Jakarta, Gatra.com – Anggota Dewan Pengawas Komisi Pemberantasan Korupsi (KPK) Syamsuddin Haris mengatakan bahwa jika etika partai politik (parpol) bisa dibenahi, maka potensi korupsi bisa diminimalkan. Hal itu disampaikan Haris di gelaran launching Sekolah Anti Korupsi di KPU DKI Jakarta (4/3).
Menurut Haris, parpol sudah seharusnya memiliki etika dalam penyelenggaraan demokrasi di Indonesia. Parpol di Indonesia, tidak memiliki etika tersebut. Misalnya, parpol tidak memiliki sistem kaderisasi yang bagus, rekrutmen demokratis, dan akuntable.
"Hulunya itu parpol yang tidak sehat ini. Mesti ada desakan publik. Mesti ada regulasi negara yang memaksa itu. Publik mesti menekan dan mendesak negara agar parpol lebih baik," ujarnya.
Haris mendukung RUU Partai Politik, di mana negara meningkatkan subsidi kepada parpol. Dengan harapan, parpol harus membenahi sistem internalnya agar lebih demokratis, dan mampu menciptakan demokrasi yang sehat.
"Selama tidak ada subsidi negara, maka jabatan-jabatan publik bisa menjadi 'ATM' bagi parpol," tambahnya.
RUU Parpol nantinya akan meningkatkan subsidi negara secara signifikan kepada partai politik sesuai dengan raihan suaranya. Misalnya, kata Haris, kenaikan itu bisa saja mencapai Rp8000 per suara yang saat ini hanya mentok di Rp1000 per suara.

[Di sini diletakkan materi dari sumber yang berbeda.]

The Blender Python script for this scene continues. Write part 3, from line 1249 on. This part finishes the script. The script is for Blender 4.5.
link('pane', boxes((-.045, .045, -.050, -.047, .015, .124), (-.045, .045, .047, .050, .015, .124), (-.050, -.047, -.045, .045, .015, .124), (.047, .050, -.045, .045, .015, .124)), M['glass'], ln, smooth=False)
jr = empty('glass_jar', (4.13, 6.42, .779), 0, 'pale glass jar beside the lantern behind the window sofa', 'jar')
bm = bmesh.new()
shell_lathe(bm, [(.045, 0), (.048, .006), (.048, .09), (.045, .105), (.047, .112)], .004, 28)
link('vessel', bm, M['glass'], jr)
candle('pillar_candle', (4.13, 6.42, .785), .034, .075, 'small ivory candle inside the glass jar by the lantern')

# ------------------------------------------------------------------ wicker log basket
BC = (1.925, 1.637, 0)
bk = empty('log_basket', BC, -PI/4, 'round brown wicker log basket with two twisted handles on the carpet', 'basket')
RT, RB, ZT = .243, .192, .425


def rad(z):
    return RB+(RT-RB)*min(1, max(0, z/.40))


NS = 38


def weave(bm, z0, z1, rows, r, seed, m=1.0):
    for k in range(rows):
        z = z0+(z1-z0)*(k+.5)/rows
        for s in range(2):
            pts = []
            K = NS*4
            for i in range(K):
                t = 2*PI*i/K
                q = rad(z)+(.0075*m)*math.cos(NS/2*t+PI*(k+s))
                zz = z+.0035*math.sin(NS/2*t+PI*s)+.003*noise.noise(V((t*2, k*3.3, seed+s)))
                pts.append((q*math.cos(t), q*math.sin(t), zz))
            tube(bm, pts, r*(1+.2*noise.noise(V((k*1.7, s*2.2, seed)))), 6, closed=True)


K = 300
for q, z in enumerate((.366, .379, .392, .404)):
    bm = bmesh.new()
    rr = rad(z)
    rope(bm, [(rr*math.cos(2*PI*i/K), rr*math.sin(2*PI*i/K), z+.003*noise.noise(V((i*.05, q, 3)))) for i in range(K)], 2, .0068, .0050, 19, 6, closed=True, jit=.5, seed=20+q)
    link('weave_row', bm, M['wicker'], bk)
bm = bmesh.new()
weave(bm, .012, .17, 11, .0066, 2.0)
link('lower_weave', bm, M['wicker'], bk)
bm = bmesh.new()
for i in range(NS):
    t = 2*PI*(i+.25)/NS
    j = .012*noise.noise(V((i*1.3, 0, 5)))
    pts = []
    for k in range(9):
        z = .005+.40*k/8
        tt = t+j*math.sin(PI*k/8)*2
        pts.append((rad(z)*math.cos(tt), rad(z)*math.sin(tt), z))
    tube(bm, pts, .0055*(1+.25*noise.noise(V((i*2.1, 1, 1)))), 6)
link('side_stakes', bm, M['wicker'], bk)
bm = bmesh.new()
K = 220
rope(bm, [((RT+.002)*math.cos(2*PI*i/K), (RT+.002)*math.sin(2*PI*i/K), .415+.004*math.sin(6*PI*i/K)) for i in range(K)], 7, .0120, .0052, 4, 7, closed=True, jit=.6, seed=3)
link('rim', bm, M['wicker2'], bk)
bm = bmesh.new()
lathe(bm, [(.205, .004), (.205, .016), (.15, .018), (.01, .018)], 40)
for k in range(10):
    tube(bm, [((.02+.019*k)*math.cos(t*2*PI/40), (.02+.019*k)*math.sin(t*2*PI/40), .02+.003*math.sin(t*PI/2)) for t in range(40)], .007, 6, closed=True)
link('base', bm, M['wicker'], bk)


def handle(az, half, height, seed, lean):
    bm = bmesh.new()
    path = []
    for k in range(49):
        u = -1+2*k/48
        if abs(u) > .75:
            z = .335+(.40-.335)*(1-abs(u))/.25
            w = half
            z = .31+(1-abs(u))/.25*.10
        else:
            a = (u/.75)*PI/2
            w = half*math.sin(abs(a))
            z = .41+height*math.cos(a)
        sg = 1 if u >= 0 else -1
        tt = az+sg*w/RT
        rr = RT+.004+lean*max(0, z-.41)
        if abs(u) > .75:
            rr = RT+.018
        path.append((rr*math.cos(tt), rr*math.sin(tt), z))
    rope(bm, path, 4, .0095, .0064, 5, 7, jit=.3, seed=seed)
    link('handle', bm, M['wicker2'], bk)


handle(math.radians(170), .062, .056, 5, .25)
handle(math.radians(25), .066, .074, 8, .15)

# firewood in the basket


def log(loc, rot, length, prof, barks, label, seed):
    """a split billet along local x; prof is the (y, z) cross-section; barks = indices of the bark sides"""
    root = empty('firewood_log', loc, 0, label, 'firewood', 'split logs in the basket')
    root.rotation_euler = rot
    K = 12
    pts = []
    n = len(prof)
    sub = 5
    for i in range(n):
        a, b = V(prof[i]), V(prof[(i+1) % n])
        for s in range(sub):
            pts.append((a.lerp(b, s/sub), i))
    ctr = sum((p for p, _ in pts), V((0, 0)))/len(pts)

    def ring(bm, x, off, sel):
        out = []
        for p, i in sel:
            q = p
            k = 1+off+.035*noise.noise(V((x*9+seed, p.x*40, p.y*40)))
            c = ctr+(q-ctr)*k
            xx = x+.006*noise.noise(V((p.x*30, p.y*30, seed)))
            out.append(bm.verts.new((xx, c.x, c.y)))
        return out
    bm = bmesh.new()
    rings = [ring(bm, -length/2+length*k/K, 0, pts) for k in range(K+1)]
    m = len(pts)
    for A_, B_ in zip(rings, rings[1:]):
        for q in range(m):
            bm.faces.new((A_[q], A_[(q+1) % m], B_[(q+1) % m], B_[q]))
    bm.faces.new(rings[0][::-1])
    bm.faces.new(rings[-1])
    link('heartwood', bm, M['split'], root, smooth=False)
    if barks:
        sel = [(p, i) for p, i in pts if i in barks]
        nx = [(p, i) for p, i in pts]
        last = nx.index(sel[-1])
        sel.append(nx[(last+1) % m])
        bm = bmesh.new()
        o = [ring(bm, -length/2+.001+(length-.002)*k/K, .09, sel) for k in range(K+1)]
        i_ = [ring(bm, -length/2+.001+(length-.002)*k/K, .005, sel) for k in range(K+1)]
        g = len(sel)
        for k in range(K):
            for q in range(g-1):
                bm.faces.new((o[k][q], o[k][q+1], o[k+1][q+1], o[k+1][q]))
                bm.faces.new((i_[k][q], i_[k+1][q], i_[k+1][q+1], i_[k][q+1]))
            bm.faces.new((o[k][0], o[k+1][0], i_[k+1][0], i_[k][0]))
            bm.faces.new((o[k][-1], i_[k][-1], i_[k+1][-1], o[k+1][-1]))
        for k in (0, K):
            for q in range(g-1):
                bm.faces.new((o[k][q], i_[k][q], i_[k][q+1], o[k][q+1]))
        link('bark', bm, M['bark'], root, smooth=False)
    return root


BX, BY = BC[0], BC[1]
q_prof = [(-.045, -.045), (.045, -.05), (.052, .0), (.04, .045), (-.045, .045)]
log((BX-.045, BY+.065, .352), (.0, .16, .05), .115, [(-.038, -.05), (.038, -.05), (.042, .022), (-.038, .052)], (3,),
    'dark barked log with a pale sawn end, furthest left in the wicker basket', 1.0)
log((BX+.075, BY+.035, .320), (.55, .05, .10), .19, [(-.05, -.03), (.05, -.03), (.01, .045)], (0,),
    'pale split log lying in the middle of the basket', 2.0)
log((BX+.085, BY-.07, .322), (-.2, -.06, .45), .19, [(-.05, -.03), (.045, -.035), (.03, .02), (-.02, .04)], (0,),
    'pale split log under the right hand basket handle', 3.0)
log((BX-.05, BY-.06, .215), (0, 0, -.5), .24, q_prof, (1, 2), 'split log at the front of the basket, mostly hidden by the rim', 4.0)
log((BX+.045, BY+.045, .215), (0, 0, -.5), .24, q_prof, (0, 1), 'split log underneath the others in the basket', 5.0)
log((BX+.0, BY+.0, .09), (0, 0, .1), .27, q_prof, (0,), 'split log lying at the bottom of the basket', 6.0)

"Di satu pihak, parpol tepuk tangan dan mengiyakan. Namun, tantangannya adalah bagaimana subsidi itu juga diikuti pembenahan parpol. Itu pentingnya RUU parpol," kata Haris.
Pembenahan lainnya, sambung Haris, adalah pemilu dan pilkada. Tanpa ini dibenahi, maka selamanya akan memfasilitasi penyalahgunaan kekuasaan yang berujung penyalahgunaan dana publik, APBN dan APBD.
"Karena pemilu menentukan kualitas pemerintahan yang dihasilkan. Tanpa pembenahan itu, pemilu hanya akan menghasilkan para penyelenggara negara yang menyimpang," jelasnya.
Korupsi besar-besaran yang banyak dilakukan oleh ASN dan pengusaha, misalnya, tidak lepas karena difasilitasi parpol dan sistem pemilu, sehingga berlangsungnya penyalahgunaan kekuasaan itu.